Oleh : Dr. Noviardi Ferzi
RADA bingung melihat cabai di Provinsi Jambi. Setelah jadi kambing hitam penyumbang inflasi tinggi di Jambi, kini karena cabai pula Gubernur Jambi, Al Haris, mendapat pujian dari Menko Maritim dan Investasi, Luhut Binsar Panjaitan (LBP).
Baca Juga: Tingginya Harga Cabai Disebabkan Proses Distribusi Tak Normal
Menurut Pak Menteri, Gubernur Al Haris sukses menurunkan inflasi dengan menanam cabai, meski tak begitu jelas inflasi apa yang dimaksud LBP yang turun tersebut.
Nyatanya, September 2022, BPS mengumumkan inflasi Jambi masih berkisar 8,09 persen.
Baca Juga: Tekan Inflasi, Zola Akan Undang BI
Memang penurunan harga cabai di beberapa pasar terjadi, tapi lebih pada intervensi pemerintah berupa operasi pasar cabai, bukan karena cabai yang ditanam Gubernur.

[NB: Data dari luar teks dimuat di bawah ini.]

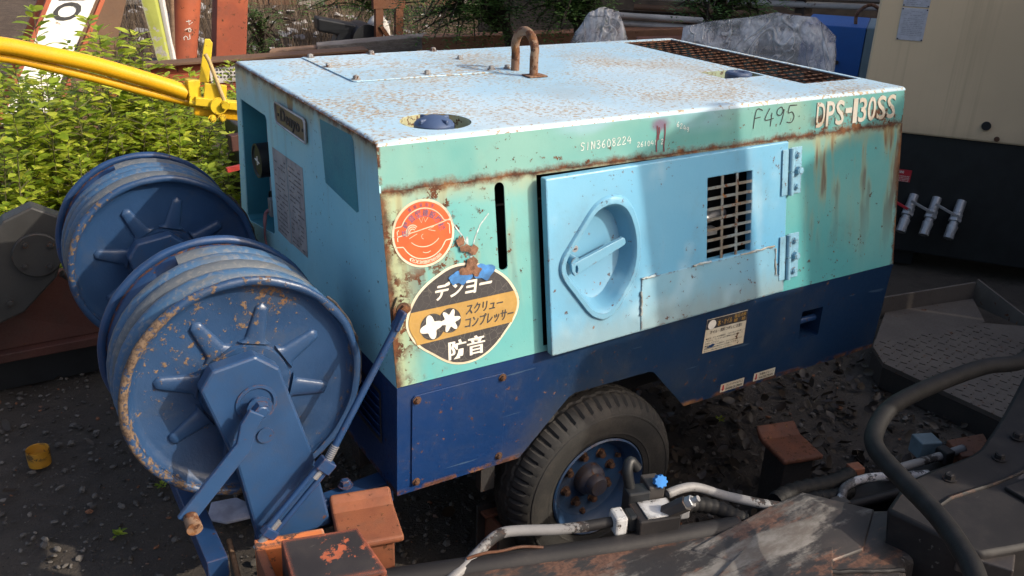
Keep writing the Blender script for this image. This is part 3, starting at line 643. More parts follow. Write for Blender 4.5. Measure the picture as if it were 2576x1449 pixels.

Lagian, cabai yang ditanam baru bertunas. Maka agak aneh juga jika cabai yang baru bertunas telah sukses menurunkan inflasi.
Baca Juga: Toko TPID Hadir Dapat Kendalikan Inflasi Pangan
Sebelumya, pasca inflasi, Juli 2022 yang mencapai 8,55 persen, Pemerintah Provinsi Jambi getol mengajak masyarakat memeranginya dengan jalan menanam cabai.
Entah latah ikut-ikutan atau apa ini diyakini sebagai solusi jitu untuk menstabilkan harga cabai di pasaran.
Sejatinya, jika merujuk data BPS, inflasi di Jambi malah melebar dan dalam. Buktinya, jika Juli 2022 inflasi dominan disebabkan harga cabai, di September masalahnya sudah menjalar ke beras.
Jika cabai hanya barang sekunder yang bisa digantikan, tidak dengan beras.
Jika cabai mahal, orang bisa dengan aman tidak makan cabai. Namun, semua orang tidak akan bisa hidup tanpa beras.
Beras adalah makanan pokok. Jadi, ketika harga beras mahal, masalahnya jauh lebih gawat dari angka inflasi yang tertera dalam berita.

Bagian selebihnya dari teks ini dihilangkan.